Svetoslav TodorovSofiaBIRNNovember 5, 202515:55The parliamentary probe based on conspiracy theories about the philanthropist’s alleged meddling is backed by Bulgaria’s main pro-Russian and nationalist parties as well as by tycoon Delyan Peevski’s growing party.

George Soros in Brussels, April 2017. Photo, EPA/OLIVIER HOSLET/POOL.
Bulgaria’s parliament voted on Wednesday to establish a commission to investigate alleged meddling by NGOs and companies affiliated to the liberal American-Hungarian investor and philanthropist George Soros and his son Alexander.
The move was initiated by the Movement for Rights and Freedoms – New Beginning, a political vehicle for the oligarch and MP Delyan Peevski, by the nationalist parties There’s Such a People and Union, Moral and Honour, as well as by the pro-Kremlin forces Revival and the Bulgarian Socialist Party. Members of the governing party GERB abstained, or voted against.

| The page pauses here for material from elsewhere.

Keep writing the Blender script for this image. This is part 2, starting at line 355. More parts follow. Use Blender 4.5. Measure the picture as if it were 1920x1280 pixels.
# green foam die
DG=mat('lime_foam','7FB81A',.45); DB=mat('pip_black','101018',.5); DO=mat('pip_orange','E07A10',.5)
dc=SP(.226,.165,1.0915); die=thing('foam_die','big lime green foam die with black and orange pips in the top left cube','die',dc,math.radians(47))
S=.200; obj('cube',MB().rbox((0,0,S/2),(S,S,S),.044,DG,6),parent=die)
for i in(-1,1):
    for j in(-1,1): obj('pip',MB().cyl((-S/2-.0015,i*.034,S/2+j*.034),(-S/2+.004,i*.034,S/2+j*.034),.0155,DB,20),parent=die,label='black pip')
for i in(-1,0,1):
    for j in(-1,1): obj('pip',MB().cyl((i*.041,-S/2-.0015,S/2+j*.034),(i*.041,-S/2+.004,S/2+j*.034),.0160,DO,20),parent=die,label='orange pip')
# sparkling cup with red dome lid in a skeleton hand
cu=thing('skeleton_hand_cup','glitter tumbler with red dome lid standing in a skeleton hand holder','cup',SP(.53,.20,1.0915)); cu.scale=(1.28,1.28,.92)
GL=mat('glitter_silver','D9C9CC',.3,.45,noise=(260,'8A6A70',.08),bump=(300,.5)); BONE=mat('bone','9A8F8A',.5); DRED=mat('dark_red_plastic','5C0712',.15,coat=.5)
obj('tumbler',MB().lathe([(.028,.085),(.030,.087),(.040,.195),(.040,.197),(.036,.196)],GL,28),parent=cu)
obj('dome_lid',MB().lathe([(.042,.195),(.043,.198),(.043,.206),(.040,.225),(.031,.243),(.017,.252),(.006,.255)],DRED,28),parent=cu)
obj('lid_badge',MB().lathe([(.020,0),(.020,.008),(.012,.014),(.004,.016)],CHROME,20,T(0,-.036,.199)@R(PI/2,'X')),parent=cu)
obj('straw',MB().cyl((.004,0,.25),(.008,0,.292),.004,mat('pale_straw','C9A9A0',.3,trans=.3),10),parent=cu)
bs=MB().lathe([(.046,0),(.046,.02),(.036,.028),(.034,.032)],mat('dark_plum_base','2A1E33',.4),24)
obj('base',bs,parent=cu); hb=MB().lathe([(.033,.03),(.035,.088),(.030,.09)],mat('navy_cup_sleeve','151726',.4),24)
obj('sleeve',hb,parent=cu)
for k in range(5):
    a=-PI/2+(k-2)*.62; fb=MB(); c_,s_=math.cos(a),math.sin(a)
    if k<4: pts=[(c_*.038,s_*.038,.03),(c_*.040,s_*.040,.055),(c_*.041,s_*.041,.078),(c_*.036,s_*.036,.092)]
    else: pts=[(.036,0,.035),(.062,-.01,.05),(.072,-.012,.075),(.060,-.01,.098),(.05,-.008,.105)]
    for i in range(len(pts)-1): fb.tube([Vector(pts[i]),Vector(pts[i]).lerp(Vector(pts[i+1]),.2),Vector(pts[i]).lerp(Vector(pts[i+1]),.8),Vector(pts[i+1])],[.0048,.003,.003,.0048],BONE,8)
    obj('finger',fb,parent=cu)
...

Despite presenting a pro-Western image, Peevski has been relying on populist anti-Soros conspiracy theories to attack political opponents and media critical of his influence.
Such rhetoric is often aired by pro-Russian propaganda groups in the country, and in most other Eastern and Central European countries; it led to the Soros-backed Central European University relocating from Budapest to Vienna following a legal push by Viktor Orban’s government to drive it out of Hungary.

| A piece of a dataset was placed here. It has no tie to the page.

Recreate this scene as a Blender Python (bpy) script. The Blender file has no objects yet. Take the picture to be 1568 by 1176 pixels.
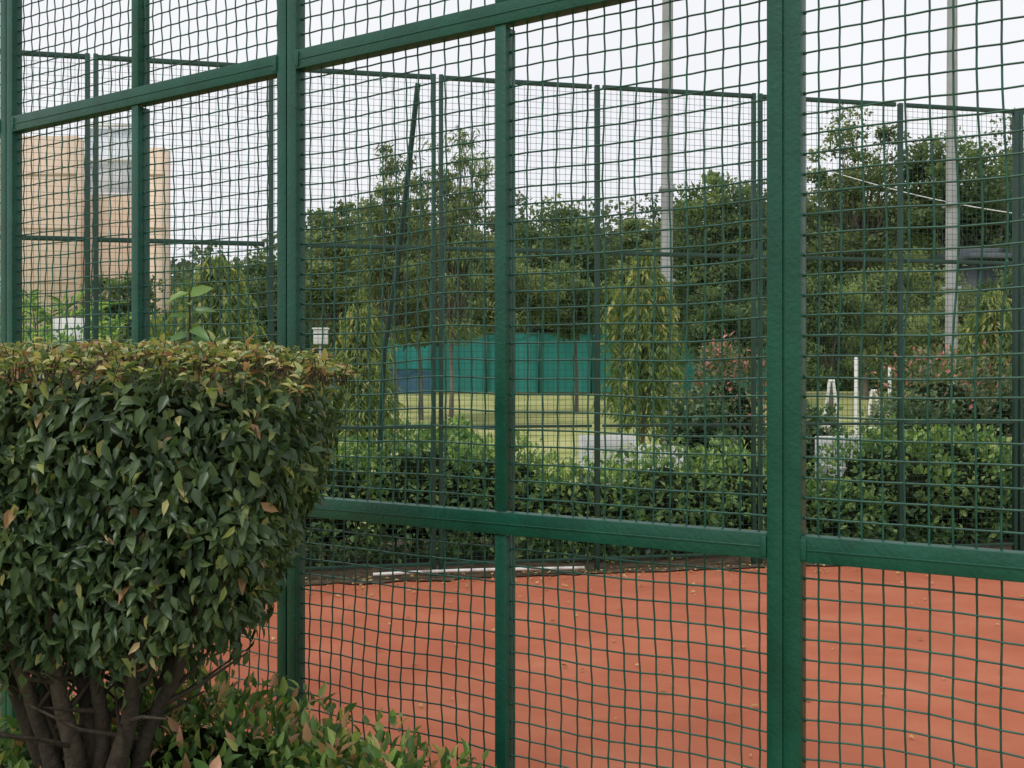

Last September, Peevski claimed that Soros-affiliated entities had been involved in “replacing values with gender ideology” and in “powerful lobbyist structures”.

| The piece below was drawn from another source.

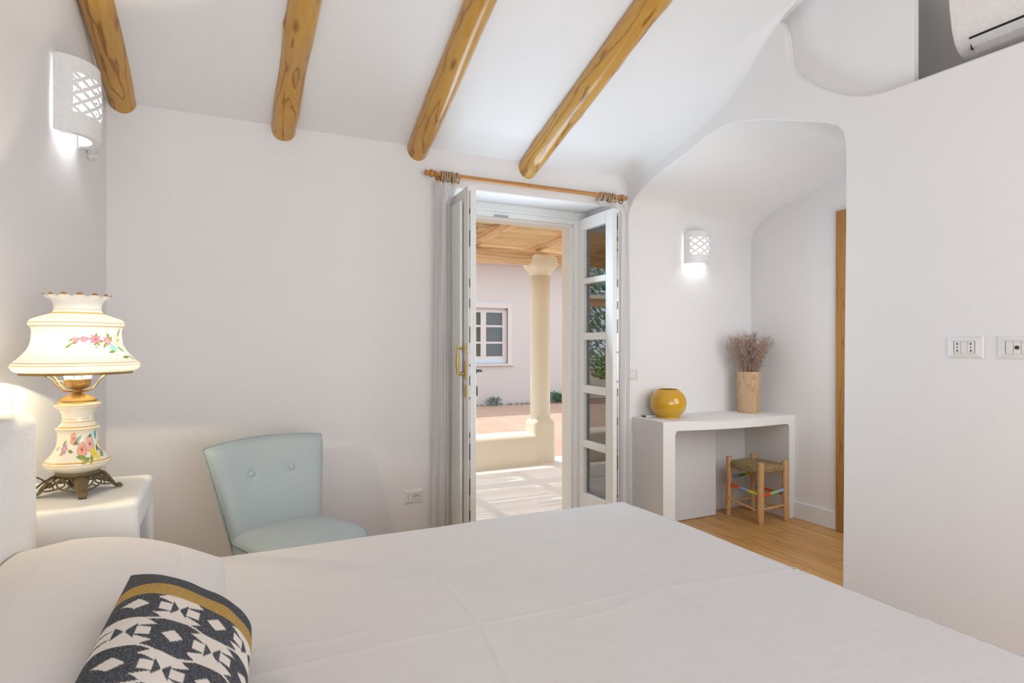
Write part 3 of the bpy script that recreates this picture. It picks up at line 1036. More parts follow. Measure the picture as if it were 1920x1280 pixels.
def crease_h(x, y):
    h = 0.0
    for (ax, ay, bx_, by) in segs:
        if x < min(ax, bx_) - 0.03 or x > max(ax, bx_) + 0.03 or y < min(ay, by) - 0.03 or y > max(ay, by) + 0.03:
            continue
        dx, dy = bx_ - ax, by - ay
        t = max(0, min(1, ((x - ax) * dx + (y - ay) * dy) / (dx * dx + dy * dy + 1e-9)))
        d = math.hypot(x - ax - t * dx, y - ay - t * dy)
        h = max(h, math.exp(-(d / 0.006) ** 2))
    return h * 0.0021
def fold(a, lo, hi, r, drop_lo=True, drop_hi=True):
    """unrolled coordinate a -> (coordinate, fall below the top)"""
    for sgn, e, on in ((-1, lo, drop_lo), (1, hi, drop_hi)):
        s = (a - e) * sgn + r * PI / 2 - r
        if on and s > 0:
            if s < r * PI / 2:
                q = s / r
                return e - sgn * r + sgn * r * math.sin(q), r - r * math.cos(q)
            return e, r + (s - r * PI / 2)
    return a, 0.0
U0, U1, V0, V1 = BX0, BX1 + 0.42, BY0 - 0.42, BY1 + 0.42
def spread(u, v):
    r = 0.055
    x, dz1 = fold(U0 + (U1 - U0) * u, BX0, BX1, r, False, True)
    y, dz2 = fold(V0 + (V1 - V0) * v, BY0, BY1, r)
    z = BZ - max(dz1, dz2)
    if max(dz1, dz2) < 0.002:
        z += crease_h(x, y) + 0.004 * noise.noise((x * 3, y * 3, 0.3)) + 0.0004 * noise.noise((x * 5, y * 30, 2.0))
        z += 0.014 * max(0.0, 1 - abs(y - 1.3) / 0.8) * max(0.0, 1 - abs(x - 0.4) / 1.2)
    else:
        z += 0.004 * noise.noise((x * 3, y * 3, 0.3))
        k = 0.006 * noise.noise((x * 9, y * 9, z * 3))
        x += k if dz1 > 0.06 else 0
        y += k if dz2 > 0.06 else 0
    return tuple(Vector((x, y, max(z, 0.16))) + W.to_translation())
G().grid(400, 400, spread).build('bedspread', M['bed_cotton'], bed, smooth=180)

# pillow under the cushion
PX0, PX1, PY0, PY1 = HX + 0.004, 0.005, 0.86, 2.03
def pillow_top(x, y):
    a = (x - PX0) / (PX1 - PX0)
    b = (y - PY0) / (PY1 - PY0)
    if not (0 <= a <= 1 and 0 <= b <= 1):
        return 0
    hx = (1 - max(0.0, (a - 0.22) / 0.78) ** 2.1) ** 0.75 if a < 1 else 0
    hx *= 0.90 + 0.10 * min(1, a / 0.22)
    e = abs(2 * b - 1)
    hy = max(0.0, 1 - e ** 5) ** 0.55
    return 0.172 * hx * hy
g = G()
def pf(u, v):
    x = PX0 + (PX1 - PX0) * u
    y = PY0 + (PY1 - PY0) * (0.5 - 0.5 * math.cos(PI * v))
    cr = 0.0
    z = 0.596 + pillow_top(x, y) + 0.004 * noise.noise((x * 7, y * 4, 5)) - 0.003 * math.exp(-((x + 0.12 + 0.25 * (1.75 - y) ** 2 - 0.02) / 0.006) ** 2) * (1 if 1.5 < y < 1.9 else 0)
    return (x, y, z)
g.grid(90, 110, pf)
tag(g.build('pillow', M['pillow_cotton'], smooth=180), 'wide off-white pillow against the headboard under the patterned cushion', 'pillow')

# patterned cushion
def kilim(u, v):
    """u across the short side, v along from the far end, both 0..1"""
    grey, ochre, white = (0.055, 0.056, 0.065), (0.42, 0.25, 0.055), (0.74, 0.66, 0.59)
    vv = v if v < 0.5 else 1 - v
    if vv < 0.185: return grey
    if vv < 0.262: return ochre
    x = u * 1.85 + 0.30
    y = (v - 0.262) / 0.476 * 1.5 + 0.30
    def tri(t):
        t = t % 1.0
        return abs(2 * t - 1)
    best = False
    for row in range(-1, 6):
        for c in range(-1, 5):
            cx = c * 1.0 + (0.5 if row % 2 else 0.0)
            cy = row * 0.5
            dx, dy = (x - cx), (y - cy)
            adx, ady = abs(dx), abs(dy)
            # white lozenge in the middle
            if adx / 0.13 + ady / 0.10 < 1:
                return white
            # serrated star body
            if ady < 0.27:
                wd = 0.37 - 0.62 * ady + 0.16 * (tri(ady / 0.14 + 0.5) - 0.5)
                if adx < wd and not (ady < 0.06 and adx > 0.25):
                    best = True
            # pair of small triangles between the stars
            ex, ey = abs(dx - 0.5), dy
            if ex < 0.10 and abs(ey) < ex * 1.1 and ex > 0.015:
                best = True
    return grey if best else white
A = Vector((-0.165, 1.385, 0.795))
Bp = Vector((0.050, 1.335, 0.672))
dl = Vector((-0.085, -0.985, -0.10))
Wv = Bp - A
nrm = Wv.cross(dl).normalized()
if nrm.z < 0: nrm = -nrm
g = G()
CL = 0.54
def cush(side):
    def fn(u, v):
        a, b = 2 * u - 1, 2 * v - 1
        h = (max(0, 1 - abs(a) ** 3.2) * max(0, 1 - abs(b) ** 4.0)) ** 0.5
        pin = 0.035
        uu = 0.5 + (u - 0.5) * (1 - pin * (1 - abs(a)) * 0 - 0.05 * (1 - b * b) * 0)
        p = A + Wv * uu + dl * CL * v
        p = p - dl * 0.020 * math.sin(PI * u) * (1 - v) + nrm * (side * 0.062 * h)
        p = p + nrm * 0.004 * noise.noise((u * 5, v * 7, side))
        return tuple(p)
    return fn
g.grid(150, 230, cush(1), col=lambda u, v: kilim(u, v))
g.grid(30, 40, cush(-1), col=lambda u, v: (0.05, 0.05, 0.06))
tag(g.build('cushion', M['kilim'], smooth=180, paint=True, recalc=False), 'lumbar cushion with black and white geometric weave and ochre bands', 'cushion')

# ------------------------------------------------------------------ flowered table lamp
LX, LY = -0.422, 2.33
lamp = thing('table_lamp', (LX, LY, NZ), 'lit hurricane table lamp with painted flowers on the nightstand', 'lamp')
face = math.atan2(-LY, -LX)                      # direction from the lamp towards the photographer
ZB = -NZ
def ang(a):                                      # angle to the right of that direction as seen in the photo
    d = (a - face + PI) % (2 * PI) - PI
    return d
CREAM = (0.86, 0.80, 0.66)
GOLD = (0.62, 0.36, 0.05)
def flower_hits(items, s, z):
    c = None
    for (kind, fs_, fz, r, col, ctr, rot) in items:
        dx, dz = s - fs_, z - fz
        if abs(dx) > r or abs(dz) > r:
            continue
        d = math.hypot(dx, dz) / r
        th = math.atan2(dz, dx)
        if kind == 'leaf':
            x = dx * math.cos(rot) + dz * math.sin(rot)
            y = -dx * math.sin(rot) + dz * math.cos(rot)
            if abs(y) < 0.34 * r * (1 - (x / r) ** 2):
                c = ctr if abs(y) < 0.04 * r else col
        elif kind == 'daisy':
            pet = 0.55 + 0.45 * abs(math.cos(4 * th + rot))
            if d < pet:
                c = ctr if d < 0.2 else col
        else:
            pet = 0.82 + 0.18 * abs(math.cos(2.5 * th + rot))
            if d < pet:
                c = ctr if d < 0.17 else (tuple(k * 0.62 for k in col) if (d > pet - 0.12 or (d < 0.45 and math.cos(11 * th) > 0.2)) else col)
    return c
LG, DG, CO, PK, PU, YE, TE, OR, WH = (0.22, 0.30, 0.05), (0.06, 0.13, 0.04), (0.82, 0.40, 0.29), (0.75, 0.25, 0.36), (0.45, 0.22, 0.38), (0.80, 0.62, 0.06), (0.03, 0.33, 0.35), (0.75, 0.33, 0.03), (0.85, 0.85, 0.78)
def conv(px_list, cx, x_scale, y0, y_scale, rfun):
    out = []
    for (kind, x, y, r, col, ctr, rot) in px_list:
        z = 1.25 - ((y0 + y / y_scale) - 645) / 1120 * 1.90
        rad = rfun(z)
        sa = max(-0.985, min(0.985, (x - cx) / x_scale * 0.001384 / rad))
        out.append((kind, math.asin(sa) * 0.12, z, r / x_scale * 0.00200, col, ctr, rot))
    return out
def rlook(prof):
    def f(z):
        p = sorted(prof, key=lambda q: q[1])
        for a, b in zip(p[:-1], p[1:]):
            if a[1] <= z <= b[1]:
                t = (z - a[1]) / max(1e-6, b[1] - a[1])
                return a[0] + (b[0] - a[0]) * t
        return p[0][0]
    return f
shade_prof = [(0.150, 1.162), (0.160, 1.166), (0.168, 1.174), (0.1705, 1.184), (0.167, 1.191), (0.158, 1.199), (0.1485, 1.208), (0.140, 1.218), (0.131, 1.230), (0.1246, 1.242), (0.120, 1.258), (0.1177, 1.279), (0.1177, 1.292), (0.1207, 1.301), (0.1262, 1.309), (0.1266, 1.317), (0.1207, 1.327), (0.110, 1.3325), (0.098, 1.337), (0.084, 1.342), (0.070, 1.348), (0.064, 1.356), (0.063, 1.366), (0.0645, 1.376), (0.069, 1.386), (0.077, 1.395), (0.086, 1.401), (0.0895, 1.405)]
body_prof = [(0.058, 0.846), (0.075, 0.855), (0.088, 0.866), (0.0915, 0.874), (0.0885, 0.882), (0.079, 0.892), (0.069, 0.904), (0.061, 0.918), (0.056, 0.934), (0.0538, 0.952), (0.0535, 0.968), (0.0585, 0.978), (0.0595, 0.984), (0.052, 0.990), (0.046, 0.997), (0.0425, 1.006), (0.0415, 1.018), (0.043, 1.029), (0.049, 1.040), (0.0585, 1.049), (0.0628, 1.055), (0.0615, 1.061), (0.052, 1.066)]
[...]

The parliamentary commission’s goal is to establish Soros’s “connections with political parties, magistrates, educational institutions, media, business structures and state authorities”.
Revival’s call for the commission to investigate specific NGOs, such as Open Society, America for Bulgaria and the Friedrich Ebert, Hanns Seidel and Konrad Adenauer foundations was not accepted.
Despite this, New Beginning member Yordan Tsonev named the Open Society Foundation, a grant-giving organisation started by Soros in 1993 to help media, culture and educational initiatives – as a source of unregulated influence in Bulgaria.
The Bulgarian Helsinki Committee, a human rights NGO, condemned the move to establish the committee. “The targeting of Soros-funded civil society organisations stems from their work promoting democracy, fair elections, and the fight against endemic corruption. Members of organised crime, now entangled with political parties, are displeased with these activities,” it said in a statement.
The development comes after a controversial privacy bill that could have threatened journalists’ ability to investigate people in power but was eventually dropped after a wave of criticism.
NGOs and media that have benefited from Soros-affiliated financing have also been the target of a draft law filed by the far-right party Revival that would see them designated as ‘foreign agents”. Repeated attempts to pass the legislation, most recently in 2024, have been unsuccessful, however.
However, in 2024, nationalist and pro-Russian forces managed to impose a Kremlin-style legal amendment banning LGBTQ+ “propaganda” and “gender ideology” in schools.
Also on Wednesday, GERB leader Boyko Borissov said he was working on getting sanctions imposed under the US Global Magnitsky Act lifted from Bulgarian politicians, among them Peevski. Borissov hinted at this move back in April, calling the corruption allegations inconsistent.